Par contre son regard se durcissait quand il évoquait l’occupation pendant laquelle il avait été démis de ses fonctions, et l’holocauste, il disait « je ne peux plus parler allemand, ça ne veut pas sortir ». Il a écrit de belles pages sur le pardon, sur l’inutilité du pardon, puisqu’il ne peut effacer ce qui a été commis.
C’était aussi un grand mélomane, un pianiste de talent qui disait : « je me demande si je n’aime pas le piano davantage que la musique », car il y avait pour lui un plaisir, physique, sensuel à jouer du piano.
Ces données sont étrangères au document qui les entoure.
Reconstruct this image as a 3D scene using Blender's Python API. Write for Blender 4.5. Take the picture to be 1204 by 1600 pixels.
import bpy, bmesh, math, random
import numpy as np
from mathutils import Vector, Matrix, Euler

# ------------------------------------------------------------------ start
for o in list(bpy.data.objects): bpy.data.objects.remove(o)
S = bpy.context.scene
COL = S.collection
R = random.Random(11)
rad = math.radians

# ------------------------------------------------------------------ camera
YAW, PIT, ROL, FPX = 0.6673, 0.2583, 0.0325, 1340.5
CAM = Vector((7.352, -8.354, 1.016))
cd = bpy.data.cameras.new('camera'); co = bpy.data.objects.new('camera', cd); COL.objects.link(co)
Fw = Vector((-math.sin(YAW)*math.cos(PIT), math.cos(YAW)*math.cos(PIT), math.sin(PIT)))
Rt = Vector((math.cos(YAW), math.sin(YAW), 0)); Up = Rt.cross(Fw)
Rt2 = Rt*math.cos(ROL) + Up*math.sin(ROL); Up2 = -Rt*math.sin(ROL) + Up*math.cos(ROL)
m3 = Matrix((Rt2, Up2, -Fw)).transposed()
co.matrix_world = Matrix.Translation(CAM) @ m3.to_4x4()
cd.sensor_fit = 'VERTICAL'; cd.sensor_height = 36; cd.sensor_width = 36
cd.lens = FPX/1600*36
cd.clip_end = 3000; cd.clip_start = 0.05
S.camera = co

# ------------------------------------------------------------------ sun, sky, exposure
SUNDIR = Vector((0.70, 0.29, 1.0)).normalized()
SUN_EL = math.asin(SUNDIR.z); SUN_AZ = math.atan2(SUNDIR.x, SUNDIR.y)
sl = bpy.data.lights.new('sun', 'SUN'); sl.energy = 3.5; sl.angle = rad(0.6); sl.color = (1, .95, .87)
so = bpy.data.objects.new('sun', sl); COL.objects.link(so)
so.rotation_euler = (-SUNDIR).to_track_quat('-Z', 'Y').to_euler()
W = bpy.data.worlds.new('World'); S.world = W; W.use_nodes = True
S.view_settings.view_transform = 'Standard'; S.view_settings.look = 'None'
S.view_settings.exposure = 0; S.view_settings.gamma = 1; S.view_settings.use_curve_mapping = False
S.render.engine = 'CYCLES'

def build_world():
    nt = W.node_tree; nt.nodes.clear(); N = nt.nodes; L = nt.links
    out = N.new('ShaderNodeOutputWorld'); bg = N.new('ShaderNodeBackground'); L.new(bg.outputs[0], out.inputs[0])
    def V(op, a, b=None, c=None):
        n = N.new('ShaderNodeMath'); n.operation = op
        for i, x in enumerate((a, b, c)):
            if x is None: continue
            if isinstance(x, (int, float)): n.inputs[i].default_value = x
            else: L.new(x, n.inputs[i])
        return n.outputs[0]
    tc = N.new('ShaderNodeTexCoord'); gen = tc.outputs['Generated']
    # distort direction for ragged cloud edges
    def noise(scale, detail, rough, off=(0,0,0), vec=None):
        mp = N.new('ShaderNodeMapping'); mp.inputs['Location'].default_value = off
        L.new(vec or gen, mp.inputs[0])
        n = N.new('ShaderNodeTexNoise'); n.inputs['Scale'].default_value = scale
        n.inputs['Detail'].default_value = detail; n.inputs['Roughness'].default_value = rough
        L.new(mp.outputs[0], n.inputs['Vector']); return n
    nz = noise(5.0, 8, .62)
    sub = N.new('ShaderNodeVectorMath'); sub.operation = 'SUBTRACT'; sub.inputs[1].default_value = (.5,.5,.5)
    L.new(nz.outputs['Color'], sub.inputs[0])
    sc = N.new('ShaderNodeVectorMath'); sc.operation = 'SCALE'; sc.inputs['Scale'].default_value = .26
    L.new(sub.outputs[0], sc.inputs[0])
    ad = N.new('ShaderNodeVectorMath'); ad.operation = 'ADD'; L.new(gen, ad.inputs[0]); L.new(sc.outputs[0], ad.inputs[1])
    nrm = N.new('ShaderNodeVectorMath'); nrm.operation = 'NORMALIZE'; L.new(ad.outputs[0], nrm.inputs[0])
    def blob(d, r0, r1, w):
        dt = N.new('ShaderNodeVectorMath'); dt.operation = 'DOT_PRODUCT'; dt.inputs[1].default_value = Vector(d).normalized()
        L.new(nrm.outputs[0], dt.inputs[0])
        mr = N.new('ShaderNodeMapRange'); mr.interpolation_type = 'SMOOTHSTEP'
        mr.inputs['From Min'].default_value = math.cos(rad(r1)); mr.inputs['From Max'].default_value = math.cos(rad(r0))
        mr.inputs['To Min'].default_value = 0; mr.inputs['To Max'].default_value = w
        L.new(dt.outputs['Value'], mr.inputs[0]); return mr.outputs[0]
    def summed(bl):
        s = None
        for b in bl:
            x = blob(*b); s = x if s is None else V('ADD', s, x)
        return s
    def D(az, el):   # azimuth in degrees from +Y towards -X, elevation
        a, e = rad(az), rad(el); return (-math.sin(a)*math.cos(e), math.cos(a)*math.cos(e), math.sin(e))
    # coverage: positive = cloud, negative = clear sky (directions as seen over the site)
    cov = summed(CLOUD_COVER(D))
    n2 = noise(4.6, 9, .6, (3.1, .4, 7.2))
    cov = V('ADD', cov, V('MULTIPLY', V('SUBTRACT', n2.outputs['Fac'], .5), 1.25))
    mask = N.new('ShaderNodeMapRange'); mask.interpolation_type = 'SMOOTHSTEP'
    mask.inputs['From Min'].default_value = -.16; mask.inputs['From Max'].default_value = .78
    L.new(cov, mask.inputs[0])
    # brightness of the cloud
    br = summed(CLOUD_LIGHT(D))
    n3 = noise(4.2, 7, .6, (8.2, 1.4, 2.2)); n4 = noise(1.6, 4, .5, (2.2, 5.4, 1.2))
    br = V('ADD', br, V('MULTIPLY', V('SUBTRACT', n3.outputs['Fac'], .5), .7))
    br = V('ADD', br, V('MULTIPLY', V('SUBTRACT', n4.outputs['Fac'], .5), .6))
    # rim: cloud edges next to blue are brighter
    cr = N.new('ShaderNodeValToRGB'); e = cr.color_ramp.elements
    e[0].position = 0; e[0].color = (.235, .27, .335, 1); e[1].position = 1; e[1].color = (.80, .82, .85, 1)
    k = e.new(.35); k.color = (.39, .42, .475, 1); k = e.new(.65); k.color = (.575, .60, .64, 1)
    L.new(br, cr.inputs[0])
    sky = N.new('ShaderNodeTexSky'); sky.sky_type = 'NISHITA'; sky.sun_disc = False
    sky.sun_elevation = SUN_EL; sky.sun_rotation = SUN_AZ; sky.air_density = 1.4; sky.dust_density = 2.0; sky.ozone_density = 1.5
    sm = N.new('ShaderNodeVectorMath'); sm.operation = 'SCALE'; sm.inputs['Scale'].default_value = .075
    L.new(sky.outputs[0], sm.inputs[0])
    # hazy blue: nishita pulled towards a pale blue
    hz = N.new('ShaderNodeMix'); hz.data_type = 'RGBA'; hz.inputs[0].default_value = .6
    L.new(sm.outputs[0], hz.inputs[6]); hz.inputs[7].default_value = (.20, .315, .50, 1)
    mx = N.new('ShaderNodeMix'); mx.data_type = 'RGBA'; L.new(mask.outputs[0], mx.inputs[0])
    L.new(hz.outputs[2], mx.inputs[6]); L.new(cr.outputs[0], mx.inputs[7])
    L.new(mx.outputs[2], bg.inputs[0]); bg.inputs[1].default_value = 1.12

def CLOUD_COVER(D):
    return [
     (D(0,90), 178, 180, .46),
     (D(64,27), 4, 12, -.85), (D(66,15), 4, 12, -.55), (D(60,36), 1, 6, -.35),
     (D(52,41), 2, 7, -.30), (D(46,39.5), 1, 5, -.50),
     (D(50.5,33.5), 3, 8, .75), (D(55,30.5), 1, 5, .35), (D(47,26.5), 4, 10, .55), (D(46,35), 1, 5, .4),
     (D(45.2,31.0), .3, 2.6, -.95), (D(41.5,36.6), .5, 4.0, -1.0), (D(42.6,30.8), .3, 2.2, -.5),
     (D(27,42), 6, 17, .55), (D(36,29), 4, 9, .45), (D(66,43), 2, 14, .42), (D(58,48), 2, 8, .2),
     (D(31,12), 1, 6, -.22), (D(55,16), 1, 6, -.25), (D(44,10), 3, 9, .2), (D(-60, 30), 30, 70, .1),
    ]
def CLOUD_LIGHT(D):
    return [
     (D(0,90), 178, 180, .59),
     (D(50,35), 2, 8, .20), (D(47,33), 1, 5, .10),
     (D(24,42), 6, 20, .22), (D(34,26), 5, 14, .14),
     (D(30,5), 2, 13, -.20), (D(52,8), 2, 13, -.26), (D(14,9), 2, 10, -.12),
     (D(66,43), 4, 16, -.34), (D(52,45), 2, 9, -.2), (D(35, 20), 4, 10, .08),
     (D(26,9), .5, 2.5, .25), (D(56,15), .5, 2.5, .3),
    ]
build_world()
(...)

À la fin de cette année de licence, c’est avec lui que j’ai passé l’oral de « Philosophie morale et politique ». Bien que connaissant sa réputation d’indulgence, j’étais terrorisée, j’avais l’impression de me retrouver devant Dieu le Père ! Il m’a donné un sujet et m’a dit avec gentillesse : « réfléchissez à cela, puis nous en causerons », comme s’il m’invitait à prendre le thé. Et c’est, en effet, un peu ce qu’il s’est passé. J’ai commencé à parler la bouche sèche, le souffle court, il m’écoutait avec bienveillance, et chaque fois que je bafouillais ou perdais le fil de mon raisonnement, il reprenait ce qu’il y avait de plus pertinent dans ce que je venais de dire, en faisait ressortir l’intérêt et l’enrichissait d’une idée ou d’un exemple qui m’aidait à rebondir. Merveilleux pédagogue ! qui savait se mettre à notre niveau nous aidait à penser au lieu de nous enfoncer, comme c’était si souvent le cas des universitaires. Il était de ces personnes d’une grande intelligence qui, au lieu de vous écraser de leur pensée et de leur culture, vous rendent intelligent, elles sont rares ; je pense à Philippe Lejeune, que je rapprocherais, pour cette qualité, de Janké, comme nous l’appelions entre nous avec affection.
Ce sont des êtres précieux dont on est heureux d’avoir croisé le chemin.